>>>

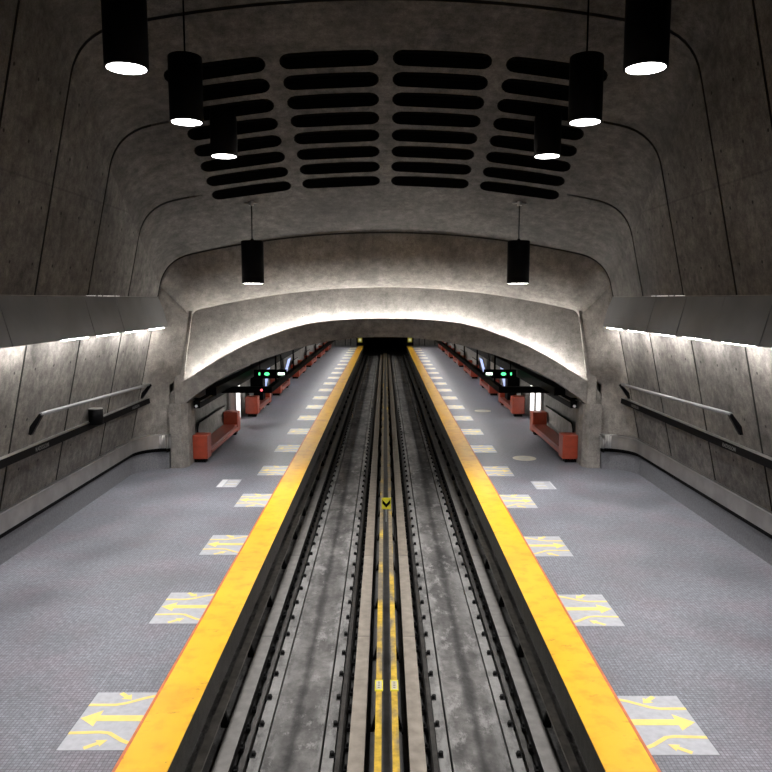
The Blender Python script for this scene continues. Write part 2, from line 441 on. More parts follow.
def loft_solid(name, rings, i0, i1, side, mat, th=0.5, both=False):
    """solid slab: inner skin from profile indices i0..i1, pushed outward for its back"""
    bm = NB()
    def strip(r):
        seg = [(x * side, y, z) for (x, y, z) in r[i0:i1 + 1]]
        if both: seg = seg + [(-x, y, z) for (x, y, z) in reversed(seg[:-1])]
        return seg
    def back(seg):
        out = []
        for i, (x, y, z) in enumerate(seg):
            a = seg[max(i - 1, 0)]; b = seg[min(i + 1, len(seg) - 1)]
            dx, dz = b[0] - a[0], b[2] - a[2]; L = math.hypot(dx, dz) or 1
            nx, nz = dz / L, -dx / L
            s = 1 if (nx * x + nz * (z - 3)) > 0 else -1
            out.append((x + s * nx * th, y, z + s * nz * th))
        return out
    F = [strip(r) for r in rings]; B = [back(s) for s in F]
    vf = [[bm.verts.new(p) for p in s] for s in F]; vb = [[bm.verts.new(p) for p in s] for s in B]
    n, m = len(F), len(F[0])
    for j in range(n - 1):
        for i in range(m - 1):
            f = bm.faces.new([vf[j][i], vf[j][i + 1], vf[j + 1][i + 1], vf[j + 1][i]]); f.smooth = True
            short = F[j + 1][i][1] - F[j][i][1]
            if short < 0.066 and rings is RM:
                x_ = abs(F[j][i][0]); yj = F[j][i][1]
                if i < m and (any(abs(yj - q) < 0.05 for q in FULL) or x_ > 5.25):
                    f.smooth = False; f.material_index = 1
            bm.faces.new([vb[j][i], vb[j + 1][i], vb[j + 1][i + 1], vb[j][i + 1]])
        bm.faces.new([vf[j][0], vf[j + 1][0], vb[j + 1][0], vb[j][0]])
        bm.faces.new([vf[j][-1], vb[j][-1], vb[j + 1][-1], vf[j + 1][-1]])
    for i in range(m - 1):
        bm.faces.new([vf[0][i], vb[0][i], vb[0][i + 1], vf[0][i + 1]])
        bm.faces.new([vf[-1][i], vf[-1][i + 1], vb[-1][i + 1], vb[-1][i]])
    bmesh.ops.recalc_face_normals(bm, faces=bm.faces[:])
    if rings is RM:
        for row in vf:
            for a, b in zip(row[:-1], row[1:]):
                ed = bm.edges.get((a, b))
                if ed: ed.smooth = False
    o = link(name, bm, [mat, JOINT_SHADE])
    return o

RM = rings_main(); RE = rings_end()
NP = len(RM[0]) - 1
for nm, sd in (('wall_left', -1), ('wall_right', 1)):
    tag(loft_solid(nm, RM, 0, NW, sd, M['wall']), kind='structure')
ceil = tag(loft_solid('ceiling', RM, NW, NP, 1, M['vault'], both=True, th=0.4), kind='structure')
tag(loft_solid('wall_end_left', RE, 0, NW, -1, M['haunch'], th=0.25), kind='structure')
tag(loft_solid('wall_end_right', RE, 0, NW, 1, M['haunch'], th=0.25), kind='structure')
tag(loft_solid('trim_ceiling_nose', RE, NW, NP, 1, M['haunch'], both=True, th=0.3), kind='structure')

# cut the 32 ventilation slots through the ceiling
SLOTS = []
for r in range(8):
    y = 17.1 + 0.62 * r
    for c, (a, b) in enumerate(((-4.92, -2.66), (-2.36, -0.15), (0.15, 2.36), (2.66, 4.92))):
        SLOTS.append((r, c, a, b, y))
SR = 0.225
def stadium(a, b, y, r, n=7):
    pts = []
    for i in range(n + 1): t = -PI / 2 + PI * i / n; pts.append((b - r + r * math.cos(t), y + r * math.sin(t)))
    for i in range(n + 1): t = PI / 2 + PI * i / n; pts.append((a + r + r * math.cos(t), y + r * math.sin(t)))
    return pts
bm = NB()
for r, c, a, b, y in SLOTS: prism(bm, stadium(a, b, y, SR), 'Z', apex(y) - 1.2, apex(y) + 1.5)
cut = link('cutter', bm, M['pit_black'])
mod = ceil.modifiers.new('slots', 'BOOLEAN'); mod.object = cut; mod.operation = 'DIFFERENCE'; mod.solver = 'EXACT'
dg = bpy.context.evaluated_depsgraph_get()
newme = bpy.data.meshes.new_from_object(ceil.evaluated_get(dg))
ceil.modifiers.clear(); ceil.data = newme
bpy.data.objects.remove(cut, do_unlink=True)

# rear wall behind the viewpoint and a mezzanine-side closure
bm = NB(); box(bm, -9.6, 9.6, -5.6, -5.0, -1.6, 16)
tag(link('wall_back', bm, M['pit']), kind='structure')

# ------------------------------------------------------------------ platforms and track floor
for nm, sd in (('floor_left', -1), ('floor_right', 1)):
    bm = NB()
    x = sorted((sd * 2.72, sd * 8.75)); box(bm, x[0], x[1], -5.0, 94.0, -0.02, 0.0, 0)
    box(bm, x[0], x[1], -5.0, 94.0, -0.5, -0.02, 1)
    x = sorted((sd * 3.12, sd * 8.75)); box(bm, x[0], x[1], -5.0, 94.0, -1.75, -0.5, 1)
    tag(link(nm, bm, [M['tile'], M['edge']]), kind='structure')
bm = NB()
box(bm, -3.12, 3.12, -5.0, 112.0, -1.75, -1.42, 0)
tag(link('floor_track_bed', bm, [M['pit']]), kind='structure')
# the cast slabs between the rails of each track, with grooves left open either side
def slab(name, x0, x1, z1, mat):
    bm = NB(); box(bm, x0, x1, -5.0, 94.0, -1.42, z1)
    return tag(link(name, bm, mat), kind='structure')
for sd in (-1, 1):
    tcx = 1.47 * sd
    slab('floor_track_slab', tcx - 0.44, tcx + 0.44, -1.30, M['bed'])
    for s2 in (-1, 1):
        a, b = sorted((tcx + s2 * 0.475, tcx + s2 * 0.655)); slab('floor_track_grout', a, b, -1.31, M['rough'])
    a, b = sorted((sd * 2.64, sd * 3.1)); slab('floor_track_side', a, b, -1.33, M['bed'])
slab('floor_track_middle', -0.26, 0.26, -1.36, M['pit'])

# yellow warning strips with orange line
for sd, nm in ((-1, 'left'), (1, 'right')):
    e = empty('warning_strip', (sd * 3.0, 40, 0))
    tag(e, 'long yellow warning strip with orange line along the %s platform edge' % nm, 'warning strip')
    e.location = (0, 0, 0)
    bm = NB(); a, b = sorted((sd * 2.71, sd * 3.35)); box(bm, a, b, -5, 93.3, -0.005, 0.014, 0)
    link('yellow_band', bm, M['yellow'], e)
    bm = NB(); a, b = sorted((sd * 3.35, sd * 3.39)); box(bm, a, b, -5, 93.3, -0.005, 0.018, 0)
    link('orange_line', bm, M['orange'], e)

# ------------------------------------------------------------------ rails, running pads, guide bars
YT = 94.0
def rail_mesh(xc):
    bm = NB()
    z0 = -1.42
    prof = [(-.07, z0), (.07, z0), (.07, z0 + .015), (.012, z0 + .04), (.012, z0 + .14), (.036, z0 + .16), (.036, z0 + .2), (-.036, z0 + .2), (-.036, z0 + .16), (-.012, z0 + .14), (-.012, z0 + .04), (-.07, z0 + .015)]
    prism(bm, [(xc + a, b) for a, b in prof], 'Y', -5, YT)
    return bm
clip_bm = NB(); box(clip_bm, -.06, .06, -.075, .075, 0, .07, 0, .01); cyl(clip_bm, (0.02, 0, .05), (0.02, 0, .13), .035, 8)
clip_me = bpy.data.meshes.new('clip'); clip_bm.to_mesh(clip_me); clip_bm.free(); clip_me.materials.append(M['clip'])
bolt_bm = NB(); box(bolt_bm, -.035, .035, -.05, .05, 0, .07, 0, .006); cyl(bolt_bm, (0, 0, .05), (0, 0, .13), .022, 6)
bolt_me = bpy.data.meshes.new('bolt'); bolt_bm.to_mesh(bolt_me); bolt_bm.free(); bolt_me.materials.append(M['clip'])
def inst(name, me, parent, loc, rz=0, sx=1):
    o = bpy.data.objects.new(name, me); COL.objects.link(o); o.parent = parent; o.location = loc; o.rotation_euler = (0, 0, rz); o.scale = (sx, 1, 1); return o
side = {-1: 'left', 1: 'right'}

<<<

Problem to work on:
Quote only the lines running from the line that holds "slab('floor_track_middle', -0.26, 0.26, -1.36, M['pit'])" to the line that holds "link('orange_line', bm, M['orange'], e)", both ends included.

Solution for this problem:
slab('floor_track_middle', -0.26, 0.26, -1.36, M['pit'])

# yellow warning strips with orange line
for sd, nm in ((-1, 'left'), (1, 'right')):
    e = empty('warning_strip', (sd * 3.0, 40, 0))
    tag(e, 'long yellow warning strip with orange line along the %s platform edge' % nm, 'warning strip')
    e.location = (0, 0, 0)
    bm = NB(); a, b = sorted((sd * 2.71, sd * 3.35)); box(bm, a, b, -5, 93.3, -0.005, 0.014, 0)
    link('yellow_band', bm, M['yellow'], e)
    bm = NB(); a, b = sorted((sd * 3.35, sd * 3.39)); box(bm, a, b, -5, 93.3, -0.005, 0.018, 0)
    link('orange_line', bm, M['orange'], e)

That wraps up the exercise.